Seller’s Representations and Warranties. Seller represents and warrants to Buyer as follows as of the Effective Date:
Seller’s Representations and Warranties. The representations and warranties included in Attachment B (the “Representations and Warranties”) are incorporated herein as if set forth in full and are a part of this Agreement. If, prior to Closing, there occurs a material change in the condition of title or the Property or any matter addressed in the Representations and Warranties, Seller shall immediately notify Buyer as to the change, and to offer to extend the deadlines herein to give Buyer a reasonable opportunity to evaluate the change. The Representations and Warranties survive the termination of this Agreement but only with respect to circumstances and conditions that existed on Closing, provided that, if Buyer shall have knowledge as of the Closing Date that any of the Representations or Warranties of Seller are false or inaccurate, then Seller shall not have any liability or obligation respecting such false or inaccurate Representations or Warranties (and any indemnification right or cause of action resulting therefrom shall terminate upon the Closing Date).
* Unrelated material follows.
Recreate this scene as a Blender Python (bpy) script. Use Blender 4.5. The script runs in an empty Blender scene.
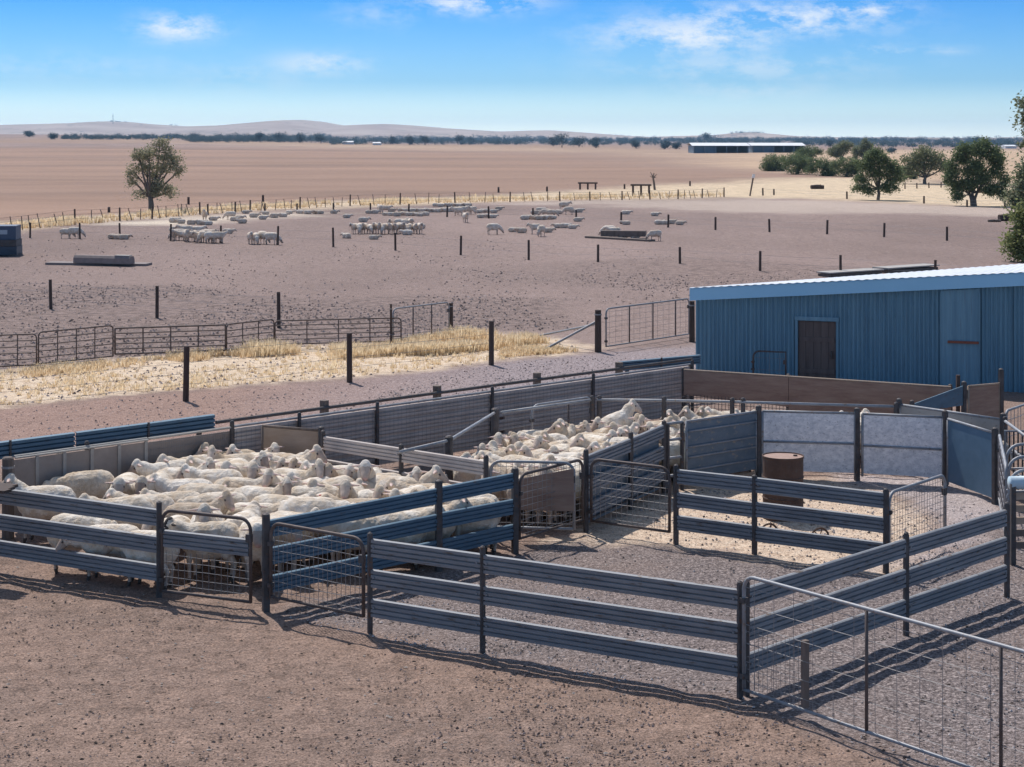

EXCEPT FOR THE REPRESENTATIONS, WARRANTIES AND COVENANTS AS SET FORTH IN THIS AGREEMENT OR IN ANY DOCUMENT DELIVERED AT CLOSING, SELLER HEREBY DISCLAIMS ALL WARRANTIES OF ANY KIND OR NATURE WHATSOEVER (INCLUDING WARRANTIES OF HABITABILITY AND FITNESS FOR PARTICULAR PURPOSES), WHETHER EXPRESSED OR IMPLIED, INCLUDING, BUT NOT LIMITED TO WARRANTIES WITH RESPECT TO: THE PROPERTY; DEFECTS CAUSED BY ACTS OF THE ORIGINAL SELLER OR DEVELOPER OF THE PROPERTY, OR ANY SUPPLIER, CONTRACTOR, SUBCONTRACTOR, OR MATERIALMAN; OR MATTERS PERTAINING TO ZONING, LAND VALUE, OR GOVERNMENTAL APPROVALS.